Salomon Jacobsz. van Ruysdael
Naarden, ca. 1600-Haarlem, 1670


Ruysdael was a Dutch painter from a family of artists. He was the father of Jacob Salomonsz., the brother of Isaacksz. and the uncle of Jacob Issacksz. van Ruisdael. His real name was Salomon de Goyer but he and his brother adopted the surname of Ruysdael, taken from a castle near the family home. The name of Ruysdael’s master is not known. He lived and worked throughout his career in Haarlem although it is possible that he might have travelled as his subject-matter includes views of cities such as Leiden, Utrecht, Amersfoort, Arnhem, Alkmaar and Rhenen.

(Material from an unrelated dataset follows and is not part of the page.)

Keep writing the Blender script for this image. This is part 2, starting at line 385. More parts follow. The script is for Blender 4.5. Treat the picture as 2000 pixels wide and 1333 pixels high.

By 1623 Ruysdael was a member of the painters’ guild in Haarlem although his first known works date from 1627, including Winter Landscape with Skiers (Kunsthistorisches Museum, Vienna). During this phase his style was notably influenced by that of Van de Velde, Hendrick Avercamp and Pieter de Molijn. His preferred themes were landscape with small figures, marine views and depictions of rivers. During the 1630s he and Van Goyen formed part of the group of so-called “tonal” painters whose paintings were characterised by a very limited chromatic range of greens, greys, yellows, browns and blues. From the mid-1640s, however, Ruysdael embarked on a new approach and introduced a greater variety of colours in more intense tones. He placed particular emphasis on clouds, which he depicted in a unique and highly individual manner. During his last years Ruysdael moved away from a naturalistic approach to landscape and imbued his scenes with a grandeur and refinement that brings them close to the Italianate painters. At this period he also executed still lifes, of which only a small number have survived.